The One CoffeeOne city. One pick. Properly argued.
23 May 2026 · 2 min read
The One Coffee to Have in Bristol
Sweven Coffee wins because its green-coffee catalogue runs deeper into the competition circuit than any other Bristol cafe's, into varietals the rest of the city doesn't carry.
Bristol has a cluster of own-roastery cafes across Stokes Croft, Southville, and Clifton. Three sit at the top of the scene, and the choice between them turns on the depth of their green-coffee buying, not the fact of the drum.
Two others are worth knowing about. Full Court Press is the most formally credentialed operation in the city: a Q-Grader certified head roaster, producer prices published on every bag, experimental processing across rare origins, and competition-grade lots rotating weekly across espresso and filter.
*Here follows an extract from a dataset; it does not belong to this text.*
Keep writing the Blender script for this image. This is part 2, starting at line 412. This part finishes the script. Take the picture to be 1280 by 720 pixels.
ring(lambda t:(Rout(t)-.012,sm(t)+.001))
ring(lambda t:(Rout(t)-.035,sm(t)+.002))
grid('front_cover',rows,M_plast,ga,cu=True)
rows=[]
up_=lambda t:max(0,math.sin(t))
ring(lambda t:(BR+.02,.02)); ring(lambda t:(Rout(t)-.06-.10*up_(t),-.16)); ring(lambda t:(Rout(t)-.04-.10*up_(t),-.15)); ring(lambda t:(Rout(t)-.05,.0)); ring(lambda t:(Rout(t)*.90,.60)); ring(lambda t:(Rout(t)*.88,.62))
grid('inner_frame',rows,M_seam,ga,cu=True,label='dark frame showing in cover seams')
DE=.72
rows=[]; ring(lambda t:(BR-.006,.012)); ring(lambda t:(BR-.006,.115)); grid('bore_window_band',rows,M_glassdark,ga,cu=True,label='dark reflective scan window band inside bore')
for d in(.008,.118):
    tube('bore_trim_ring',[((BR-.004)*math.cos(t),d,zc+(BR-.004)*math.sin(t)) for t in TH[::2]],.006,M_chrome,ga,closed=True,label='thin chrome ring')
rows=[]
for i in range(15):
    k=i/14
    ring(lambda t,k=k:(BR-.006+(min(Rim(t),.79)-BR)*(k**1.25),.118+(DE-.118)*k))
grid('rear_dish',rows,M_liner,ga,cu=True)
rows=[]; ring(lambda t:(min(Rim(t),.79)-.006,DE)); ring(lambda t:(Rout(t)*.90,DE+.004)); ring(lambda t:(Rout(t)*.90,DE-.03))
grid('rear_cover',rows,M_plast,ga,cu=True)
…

In a smaller scene it'd be a credible pick on institutional seriousness alone. The green-coffee buying stops short of Sweven's, though: a strong programme that doesn't reach the rarer competition-circuit varietals Sweven stocks routinely.
A dedicated brew bar, a tasting-note-led menu, structured education tours, staff who walk customers through the options: Wogan Coffee Roastery Shop & Brew Bar bets on the cafe-floor experience. An Indonesian visitor seeking it out and buying retail beans to take home is the kind of reach most Bristol cafes don't manage. The sourcing programme reads thinner by comparison, without the named producers or experimental processing that Full Court Press and Sweven both reach for.
The pick: Sweven Coffee
Sweven Coffee wins because its green-coffee catalogue runs deeper into the competition circuit than any other Bristol cafe's, into varietals the rest of the city doesn't carry.
The roastery and bar share a North Street address in Southville. The green-coffee programme reaches into competition-circuit lots: multiple Gesha variants alongside Sudan Rume, Typica Mejorado, Sidra, the rarities barista competitors choose when they're trying to win on flavour. The top Gesha lots run to three figures per 200g, which makes sense if you know what Gesha is and is absurd if you don't. That a Bristol cafe is paying it is the point. Espresso and filter both available, single-origin on both, tasting notes on the menu.
Credentials run deep at Full Court Press; format and reach distinguish Wogan. What runs deepest at Sweven is the green coffee, into varietals most UK walk-in cafes never put on the bar.